Undertakings were given by Icon and APW to build the mast and to provide necessary funding for the MNO incentives.
The tribunal's decision
The Tribunal applied the two stage test on the requisite intention needed that is applicable to the "redevelopment" ground (f) in the Landlord and Tenant Act 1954 (whilst recognising that 1954 Act authorities should not necessarily dictate how the Code should be applied):
- Subjective test: did Icon, subjectively, have the requisite intention to build the new masts on the Site? In view of the undertaken to build given by Icon and the evidence generally, the Tribunal decided that it did;
- Objective test: was there, objectively, a reasonable prospect of Icon being able to bring about the redevelopment? The Tribunal concluded that, on the balance of probabilities according to the evidence given, the MNO's (who were not themselves called to give evidence) would not return to the new tower. Accordingly, Icon did not have a reasonable prospect of being able to carry out the proposed redevelopment.
As a result, Icon's application failed. It was not found to have the requisite intention to redevelop that would satisfy paragraph 31(4)(c) of the Code.
The judgment also dealt with two other interesting points:
- Conditional intention: following the Supreme Court's decision in the 1954 Act S Franses case, a landlord or site provider cannot have the requisite intention to redevelop if the relevant works would not take place were the operator to voluntarily vacate without asserting Code rights. Because Icon had been candid about its desire to eliminate competition from On Tower, and the fact that Icon's strategy changed, On Tower argued that the new tower would not in fact be built if On Tower voluntarily left. The Tribunal found, however, that Icon's candidness did not make its intention impermissibly conditional.
- Extent of re-development: On Tower argued that the redevelopment proposed essentially involved removal of the existing mast and replacing it with another. Because the Code stipulates that ECA (including a mast) cannot be land, On Tower submitted that no redevelopment of the "land" at the Site (as paragraph 31 of the Code required) was in fact intended. The Tribunal disagreed, saying it was enough to count as "redevelopment of land" for one mast to be removed and another erected. This view followed the decision in Steppes Hill Farm.
Comment
Operators may see this as a useful precedent for resisting similar attempts by site providers, especially WIP's, to oppose the renewal of code agreements through the expediency of a mast replacement scheme. However, it might be argued that the Tribunal's finding that Icon would not be able to get the MNO's to return to the new mast was not conclusive on the issue of objective intention.
The possible financial consequences for Icon if, indeed, the MNO's did not return, might not be decisive as to whether the re-development scheme could be carried out. Given Icon's undertaking to build the new mast, the fact that there might be adverse financial consequences if the MNO's did not return might not be said objectively to affect Icon's practical ability actually to replace the mast and carry out the development.
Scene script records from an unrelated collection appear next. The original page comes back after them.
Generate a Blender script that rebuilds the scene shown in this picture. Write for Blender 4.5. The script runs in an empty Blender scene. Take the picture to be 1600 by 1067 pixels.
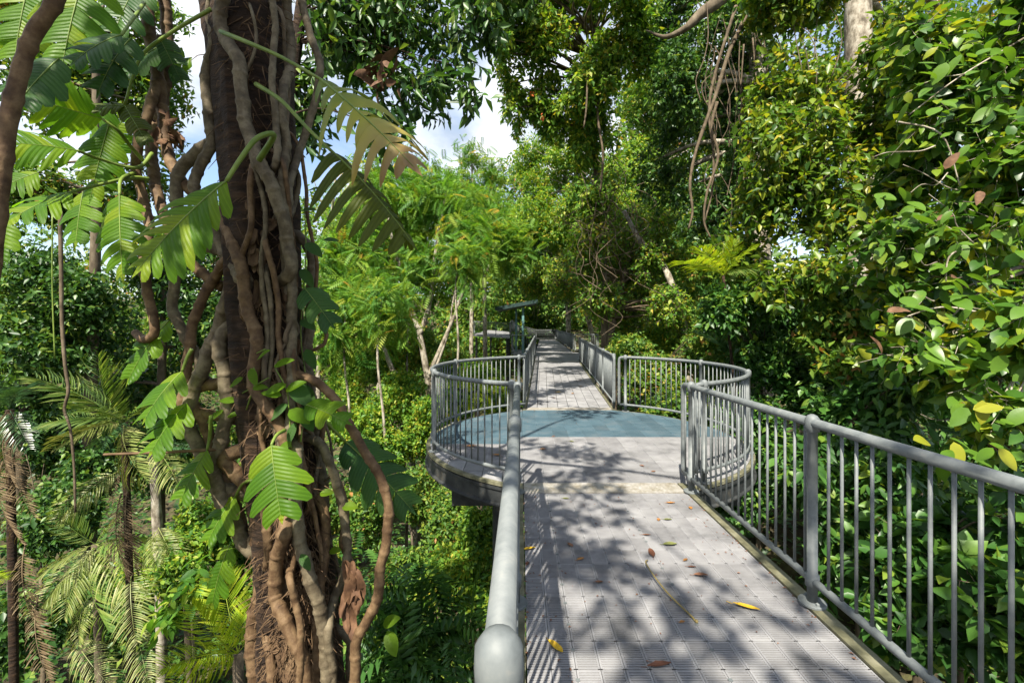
import bpy, math, random
import numpy as np
from mathutils import Vector, Matrix

# ------------------------------------------------------------------ camera, sky, sun, exposure
S = bpy.context.scene
COL = S.collection
F, CX, CY, H = 711.0, 814.0, 506.0, 1.71      # focal length in photo pixels, vanishing point, eye height over the platform
cam = bpy.data.cameras.new('camera'); camo = bpy.data.objects.new('camera', cam); COL.objects.link(camo)
cam.lens = 16.0; cam.sensor_width = 36.0
camo.location = (0, 0, H); camo.rotation_euler = (math.radians(90), 0, 0)
cam.shift_x = -(CX - 800) / 1600; cam.shift_y = -(533.5 - CY) / 1600
cam.clip_start = 0.02; cam.clip_end = 900
S.camera = camo

LIGHT = Vector((0.22, 0.70, -0.98)).normalized()      # the way the sunlight travels
SUN_EL = math.asin(-LIGHT.z); SUN_AZ = math.atan2(-LIGHT.x, -LIGHT.y)
w = bpy.data.worlds.new('World'); S.world = w; w.use_nodes = True
nt = w.node_tree; N = nt.nodes; L = nt.links
for n in list(N): N.remove(n)
wo = N.new('ShaderNodeOutputWorld'); bg = N.new('ShaderNodeBackground'); sky = N.new('ShaderNodeTexSky')
sky.sky_type = 'NISHITA'; sky.sun_disc = False; sky.sun_elevation = SUN_EL; sky.sun_rotation = SUN_AZ
sky.air_density = 1.0; sky.dust_density = 1.2; sky.ozone_density = 1.0
tc = N.new('ShaderNodeTexCoord'); mp = N.new('ShaderNodeMapping'); mp.inputs['Scale'].default_value = (1.0, 1.0, 1.8)
no = N.new('ShaderNodeTexNoise'); no.inputs['Scale'].default_value = 2.6; no.inputs['Detail'].default_value = 7; no.inputs['Roughness'].default_value = .55
rp = N.new('ShaderNodeValToRGB'); rp.color_ramp.elements[0].position = .40; rp.color_ramp.elements[1].position = .62
mx = N.new('ShaderNodeMix'); mx.data_type = 'RGBA'
n2 = N.new('ShaderNodeTexNoise'); n2.inputs['Scale'].default_value = 5.5; n2.inputs['Detail'].default_value = 6
r2 = N.new('ShaderNodeValToRGB'); r2.color_ramp.elements[0].position = .36; r2.color_ramp.elements[0].color = (2.6, 2.9, 3.3, 1); r2.color_ramp.elements[1].position = .62; r2.color_ramp.elements[1].color = (5.6, 5.7, 5.8, 1)
L.new(mp.outputs['Vector'], n2.inputs['Vector']); L.new(n2.outputs['Fac'], r2.inputs['Fac']); L.new(r2.outputs['Color'], mx.inputs['B'])
L.new(tc.outputs['Generated'], mp.inputs['Vector']); L.new(mp.outputs['Vector'], no.inputs['Vector']); L.new(no.outputs['Fac'], rp.inputs['Fac'])
L.new(rp.outputs['Color'], mx.inputs['Factor']); L.new(sky.outputs['Color'], mx.inputs['A']); L.new(mx.outputs['Result'], bg.inputs['Color'])
bg.inputs['Strength'].default_value = 0.10; L.new(bg.outputs['Background'], wo.inputs['Surface'])

sl = bpy.data.lights.new('sun', 'SUN'); sl.energy = 5.0; sl.angle = math.radians(.53); sl.color = (1, .93, .80)
so = bpy.data.objects.new('sun', sl); COL.objects.link(so); so.rotation_euler = LIGHT.to_track_quat('-Z', 'Y').to_euler(); so.location = (-5, -20, 30)
S.view_settings.view_transform = 'Standard'; S.view_settings.look = 'None'; S.view_settings.gamma = 1.0
S.view_settings.use_curve_mapping = False; S.view_settings.exposure = 1.45
cy = S.cycles
cy.max_bounces = 5; cy.diffuse_bounces = 3; cy.glossy_bounces = 2; cy.transmission_bounces = 4; cy.transparent_max_bounces = 4
cy.use_denoising = True; cy.use_adaptive_sampling = True; cy.adaptive_threshold = .02
cy.caustics_reflective = False; cy.caustics_refractive = False

# ------------------------------------------------------------------ helpers
R = np.random.default_rng(7); RR = random.Random(7)
def at(px, py, Y): return Vector(((px - CX) * Y / F, Y, H - (py - CY) * Y / F))
YN = 4.88                                             # where the near ramp meets the round platform
def ramp_z(y): return .025 * (YN - y) if y < YN else 0.0
def deck_at(px, py):
    t = (py - CY) / F; Y = H / t
    if Y < YN: Y = (H - .122) / (t - .025)
    return Vector(((px - CX) * Y / F, Y, ramp_z(Y)))

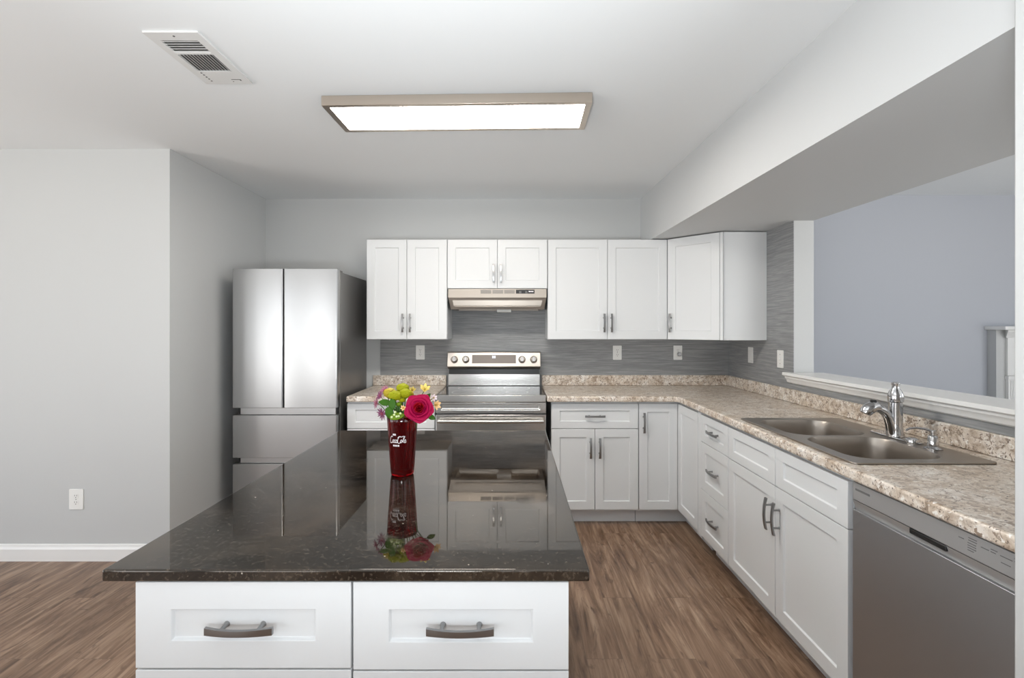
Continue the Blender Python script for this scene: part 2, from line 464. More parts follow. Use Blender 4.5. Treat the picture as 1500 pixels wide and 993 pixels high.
# ------------------------------------------------------------------ cabinet hardware and fronts
def pull_mesh():
    """bow pull lying along local x, standing off in -y; centre at origin"""
    mb = MB(); L = .140; n = 16; loops = []
    for i in range(n+1):
        t = -1+2*i/n; x = t*L/2; y = -.024-.009*(1-t*t); th = .0035; hh = .0062+.0012*t*t
        loops.append([(x, y-th, -hh), (x, y-th*1.1, 0), (x, y-th, hh), (x, y+th, hh), (x, y+th, -hh)])
    mb.loft(loops, True, True)
    for s in (-1, 1):
        mb.tube([(s*.0385, 0, 0), (s*.0385, -.004, 0), (s*.0385, -.030, 0)], [.0065, .0048, .0042], 10)
    bmesh.ops.recalc_face_normals(mb.bm, faces=mb.bm.faces)
    me = bpy.data.meshes.new('handle'); mb.bm.to_mesh(me); mb.bm.free(); me.materials.append(M['pull'])
    for p in me.polygons: p.use_smooth = True
    me.set_sharp_from_angle(angle=math.radians(40))
    return me
PULL = pull_mesh()
def handle(parent, x, z, vertical=False, y=0.0):
    o = bpy.data.objects.new('handle', PULL); C.objects.link(o); o.parent = parent
    o.location = (x, y, z); o.rotation_euler = (0, PI/2 if vertical else 0, 0)
    return o
TH = .019
def shaker(name, w, h, parent, loc, rotz=0, stile=.057, rail=.057, rec=.008):
    """front with recessed panel: local x 0..w, z 0..h, back at y=0, face at y=-TH"""
    mb = MB(); bm = mb.bm
    def ring(x0, x1, z0, z1, y): return [bm.verts.new(p) for p in ((x0, y, z0), (x1, y, z0), (x1, y, z1), (x0, y, z1))]
    back = ring(0, w, 0, h, 0); fr = ring(0, w, 0, h, -TH)
    i1 = ring(stile, w-stile, rail, h-rail, -TH); e = .0035
    i2 = ring(stile+e, w-stile-e, rail+e, h-rail-e, -TH+rec)
    bm.faces.new(back[::-1]); bm.faces.new(i2)
    for a, b in ((back, fr), (fr, i1), (i1, i2)):
        for k in range(4): bm.faces.new((a[k], a[(k+1) % 4], b[(k+1) % 4], b[k]))
    return mb.build(name, M['cab'], parent, loc, (0, 0, rotz), bevel=.0012, seg=2, ang=30)

def base_cabinet(label, loc, rotz, w, rows, depth=.585, group=None, top=.866, toe=.07, stile=.057, hollow=False):
    """rows: list of dicts kind/z0/z1/cols (list of x splits). origin = front-left-bottom of the carcass"""
    t = thing('base_cabinet', label, 'cabinet', loc, rotz, group)
    if hollow:
        T = .016
        MB().box(0, T, 0, depth, .102, top).box(w-T, w, 0, depth, .102, top).box(T, w-T, 0, depth, .102, .118).box(T, w-T, depth-T, depth, .118, top)\
            .box(T, w-T, 0, T, .66, top).box(w/2-.03, w/2+.03, 0, T, .118, .66).build('carcass', M['cab'], t)
    else:
        MB().box(0, w, 0, depth, .102, top).build('carcass', M['cab'], t)
    MB().box(.001, w-.001, toe, toe+.016, 0, .1015).build('toe_kick', M['cab'], t)
    G = .0018
    for r in rows:
        n = r.get('n', 1); cw = w/n
        for i in range(n):
            x0 = i*cw+G; ww = cw-2*G; z0 = r['z0']; hh = r['z1']-z0
            d = shaker(r['kind'], ww, hh, t, (x0, -.0015, z0), 0, r.get('stile', stile), r.get('rail', stile))
            hd = r.get('h')
            if hd == 'mid': handle(d, ww/2, hh/2+r.get('dz', 0), False, -TH+.008 if hh-2*r.get('rail', stile) > .03 else -TH)
            elif hd == 'pair': handle(d, ww-.030 if i == 0 else .030, hh-.130 if r.get('up', True) else .13, True, -TH)
            elif hd == 'left': handle(d, .030, hh-.130, True, -TH)
    return t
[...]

Issues concerning viability of a scheme of development more often go to the subjective limb of the test and the credibility of the evidence – does a landlord/site provider really intend to carry out a development that appears unviable? – rather than the objective limb – are there practical impediments to the landlord/site provider being able to carry out the redevelopment?
This article is for general information only and reflects the position at the date of publication. It does not constitute legal advice.